Google e SpaceX hanno avvisato i propri dipendenti che non dovranno più usare Zoom, l’applicazione per videoconferenze diventata improvvisamente popolarissima, a causa delle sue “vulnerabilità di sicurezza”. Lo stesso hanno fatto la NASA e l’intero stato di Singapore a livello scolastico, e anche altri paesi, come Taiwan e la Germania, hanno imposto restrizioni.
Il problema principale non è la sicurezza informatica in senso stretto, che comunque non è altissima ma sta migliorando in fretta ed è accettabile per riunioni non strettamente confidenziali: è la vulnerabilità ad attacchi fatti da disturbatori, facilitati dalle imprudenze degli utenti.
Infatti lo zoombombing, ossia l’incursione in audio e video di sconosciuti che interferiscono nella sessione, è diffuso, nonostante sia facilmente contrastabile mettendo una password di accesso e adottando la cosiddetta “anticamera” per accogliere i partecipanti. Zoom ha reso ora obbligatorie queste funzioni.
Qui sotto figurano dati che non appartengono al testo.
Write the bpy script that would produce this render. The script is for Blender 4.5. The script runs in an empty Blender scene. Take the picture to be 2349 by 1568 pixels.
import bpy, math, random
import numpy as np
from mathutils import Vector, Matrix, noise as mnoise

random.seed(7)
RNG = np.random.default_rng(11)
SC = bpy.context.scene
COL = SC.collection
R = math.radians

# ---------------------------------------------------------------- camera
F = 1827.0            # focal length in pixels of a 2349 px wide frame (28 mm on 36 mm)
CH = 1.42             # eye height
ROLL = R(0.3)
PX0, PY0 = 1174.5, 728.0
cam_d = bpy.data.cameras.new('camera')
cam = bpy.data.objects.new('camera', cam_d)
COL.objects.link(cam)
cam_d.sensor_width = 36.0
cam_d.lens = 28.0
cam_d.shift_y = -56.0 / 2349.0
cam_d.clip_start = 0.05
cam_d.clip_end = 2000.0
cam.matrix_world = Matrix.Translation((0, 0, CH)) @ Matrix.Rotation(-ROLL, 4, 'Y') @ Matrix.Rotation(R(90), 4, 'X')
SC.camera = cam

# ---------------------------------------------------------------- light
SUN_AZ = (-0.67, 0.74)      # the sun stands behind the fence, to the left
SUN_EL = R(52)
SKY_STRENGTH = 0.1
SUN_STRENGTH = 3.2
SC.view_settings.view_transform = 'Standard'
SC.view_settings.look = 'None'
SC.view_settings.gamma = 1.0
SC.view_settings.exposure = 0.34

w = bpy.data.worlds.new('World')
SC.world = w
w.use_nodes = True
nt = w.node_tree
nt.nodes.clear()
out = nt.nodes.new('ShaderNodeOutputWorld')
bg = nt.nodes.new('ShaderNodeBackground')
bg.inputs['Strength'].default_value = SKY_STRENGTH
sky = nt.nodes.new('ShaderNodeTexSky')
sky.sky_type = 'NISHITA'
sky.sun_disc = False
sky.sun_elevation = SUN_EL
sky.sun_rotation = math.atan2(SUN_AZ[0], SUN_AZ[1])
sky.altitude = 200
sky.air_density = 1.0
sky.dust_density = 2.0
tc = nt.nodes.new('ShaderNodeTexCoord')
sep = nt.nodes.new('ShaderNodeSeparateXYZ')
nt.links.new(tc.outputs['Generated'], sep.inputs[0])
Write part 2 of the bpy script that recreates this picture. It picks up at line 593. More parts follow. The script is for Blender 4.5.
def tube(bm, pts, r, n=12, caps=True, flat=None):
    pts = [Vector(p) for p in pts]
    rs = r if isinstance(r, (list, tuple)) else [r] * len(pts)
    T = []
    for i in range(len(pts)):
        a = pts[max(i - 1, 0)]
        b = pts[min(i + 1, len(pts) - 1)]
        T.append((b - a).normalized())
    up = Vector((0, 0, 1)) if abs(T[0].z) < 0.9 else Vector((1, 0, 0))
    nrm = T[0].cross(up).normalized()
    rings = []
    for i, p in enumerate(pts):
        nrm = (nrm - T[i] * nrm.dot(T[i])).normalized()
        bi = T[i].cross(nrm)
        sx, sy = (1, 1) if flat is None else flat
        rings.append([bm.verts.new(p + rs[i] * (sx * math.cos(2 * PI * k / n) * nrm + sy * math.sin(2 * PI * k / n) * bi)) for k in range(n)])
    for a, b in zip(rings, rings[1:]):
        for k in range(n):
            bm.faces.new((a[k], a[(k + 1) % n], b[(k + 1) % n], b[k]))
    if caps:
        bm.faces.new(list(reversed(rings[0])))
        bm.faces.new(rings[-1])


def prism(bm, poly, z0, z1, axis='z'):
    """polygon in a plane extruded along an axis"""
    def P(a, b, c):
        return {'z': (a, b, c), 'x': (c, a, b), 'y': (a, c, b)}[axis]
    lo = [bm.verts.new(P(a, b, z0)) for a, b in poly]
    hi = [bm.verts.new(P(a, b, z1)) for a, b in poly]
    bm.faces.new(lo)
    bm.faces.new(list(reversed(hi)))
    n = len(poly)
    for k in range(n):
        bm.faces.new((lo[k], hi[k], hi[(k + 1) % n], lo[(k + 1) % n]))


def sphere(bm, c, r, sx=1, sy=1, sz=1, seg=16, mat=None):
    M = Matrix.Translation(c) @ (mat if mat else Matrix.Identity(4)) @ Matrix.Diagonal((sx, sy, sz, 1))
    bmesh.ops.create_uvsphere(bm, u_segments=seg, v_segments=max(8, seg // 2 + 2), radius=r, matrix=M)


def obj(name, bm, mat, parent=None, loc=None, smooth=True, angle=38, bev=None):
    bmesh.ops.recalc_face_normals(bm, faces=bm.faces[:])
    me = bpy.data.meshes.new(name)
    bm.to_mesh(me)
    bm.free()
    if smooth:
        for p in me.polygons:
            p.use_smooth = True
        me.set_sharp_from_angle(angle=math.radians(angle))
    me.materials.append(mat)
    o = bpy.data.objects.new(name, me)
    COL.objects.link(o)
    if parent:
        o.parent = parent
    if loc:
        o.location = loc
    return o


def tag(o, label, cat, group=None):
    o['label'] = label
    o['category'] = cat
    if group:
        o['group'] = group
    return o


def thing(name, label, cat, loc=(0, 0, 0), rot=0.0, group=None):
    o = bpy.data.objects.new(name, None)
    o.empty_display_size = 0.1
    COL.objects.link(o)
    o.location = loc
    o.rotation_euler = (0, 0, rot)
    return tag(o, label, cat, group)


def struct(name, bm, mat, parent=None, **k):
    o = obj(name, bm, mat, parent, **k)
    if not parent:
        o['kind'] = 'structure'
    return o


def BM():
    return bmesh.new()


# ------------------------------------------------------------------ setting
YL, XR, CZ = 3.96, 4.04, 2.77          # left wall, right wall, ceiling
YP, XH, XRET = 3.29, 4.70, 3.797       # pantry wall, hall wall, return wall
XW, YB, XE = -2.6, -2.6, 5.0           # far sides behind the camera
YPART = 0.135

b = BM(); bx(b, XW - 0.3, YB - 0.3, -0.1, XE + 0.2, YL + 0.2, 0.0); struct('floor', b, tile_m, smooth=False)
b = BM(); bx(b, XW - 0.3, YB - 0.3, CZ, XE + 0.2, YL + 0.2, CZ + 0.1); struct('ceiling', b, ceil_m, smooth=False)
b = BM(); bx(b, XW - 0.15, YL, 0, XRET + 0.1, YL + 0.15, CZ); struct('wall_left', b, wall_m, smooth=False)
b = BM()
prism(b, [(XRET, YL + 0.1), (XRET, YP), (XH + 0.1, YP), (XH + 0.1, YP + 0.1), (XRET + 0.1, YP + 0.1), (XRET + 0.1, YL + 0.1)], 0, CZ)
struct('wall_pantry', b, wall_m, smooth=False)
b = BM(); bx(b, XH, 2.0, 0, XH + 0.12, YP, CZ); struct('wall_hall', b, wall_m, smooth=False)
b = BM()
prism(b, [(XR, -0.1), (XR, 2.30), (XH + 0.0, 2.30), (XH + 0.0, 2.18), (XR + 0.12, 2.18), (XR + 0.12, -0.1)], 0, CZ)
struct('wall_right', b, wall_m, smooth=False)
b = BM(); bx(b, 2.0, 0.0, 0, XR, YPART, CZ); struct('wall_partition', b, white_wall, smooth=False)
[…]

Ma anche così, gli informatici più dispettosi hanno scoperto come farsi scherzi a vicenda, tipo entrare legittimamente in una sessione di videoconferenza e poi dire “Ehi Google, raccontami una barzelletta” (o lo stesso con Alexa o con Siri) per attivare gli assistenti vocali incautamente lasciati attivi durante la sessione. Ricordatevi quindi di spegnere o mettere in “muto” questi dispositivi (compresa la versione su tablet e smartphone) prima di partecipare a incontri in video e di usare le cuffie invece dei sistemi vivavoce.